Liberdade, democracia, fim da violência e direitos das mulheres, eis alguns dos pontos fundamentais da comunicação do presidente israelita, exactamente no momento em que o periclitante regime dos aiatolás aponta o dedo a claras "interferências externas" no incitamento a "terroristas, agentes desestabilizadores e traidores" infiltrados nas manifestações na capital iraniana. Peres não podia prestar um melhor serviço a Ahmadinejad, tornando-se simplesmente inacreditável que um discurso deste teor não fosse previamente analisado e avaliado quanto às possíveis consequências internas no Irão. Aparentemente, a Israel interessa a manutenção deste regime radical e odioso para um Ocidente sempre timorato face a ameaças proferidas por extremistas.
Israel desde sempre pretendeu ser o exclusivo peão de confiança do Ocidente naquela conturbada região. Na derradeira década do reformista reinado do Xá Mohamed Reza Pahlevi, a perspectiva de um Irão hegemónico e desfrutando da categoria de mais forte aliado dos EUA, fez com que Telavive temesse uma gradual perda de influência na política externa de Washington. As entrevistas do imperador a respeito da excessiva preponderância do lóbi pró-israelita nos EUA, a progressiva manifestação de autonomia persa na zona do Golfo, as reformas internas e uma acção mais activa e exigente no seio da OPEP, levaram a administração Carter a condescender quanto à hipótese da queda do regime, despoletando uma série de acontecimentos que os EUA não puderam controlar.
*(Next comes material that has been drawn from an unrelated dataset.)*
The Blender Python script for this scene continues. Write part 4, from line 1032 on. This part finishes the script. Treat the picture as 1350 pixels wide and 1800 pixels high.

Não considerando ser credível uma iniciativa israelita que se furte à habitual e cuidadosa análise das conveniências e do simples bom sendo, é bem provável que este discurso de Peres sirva como um excelente argumento, ao crispar da reacção dos aiatolás face às manifestações de rua. Aos olhos dos seus pouco quantificáveis apoiantes, Ahmadinejad está carregado de razão. O Irão não é Portugal e o nacionalismo é ali cultivado como a razão de ser do próprio país, surgindo sempre o ameaçador espectro da teoria do cerco e da conspiração dos inimigos ansiosos por espoliar o velho império.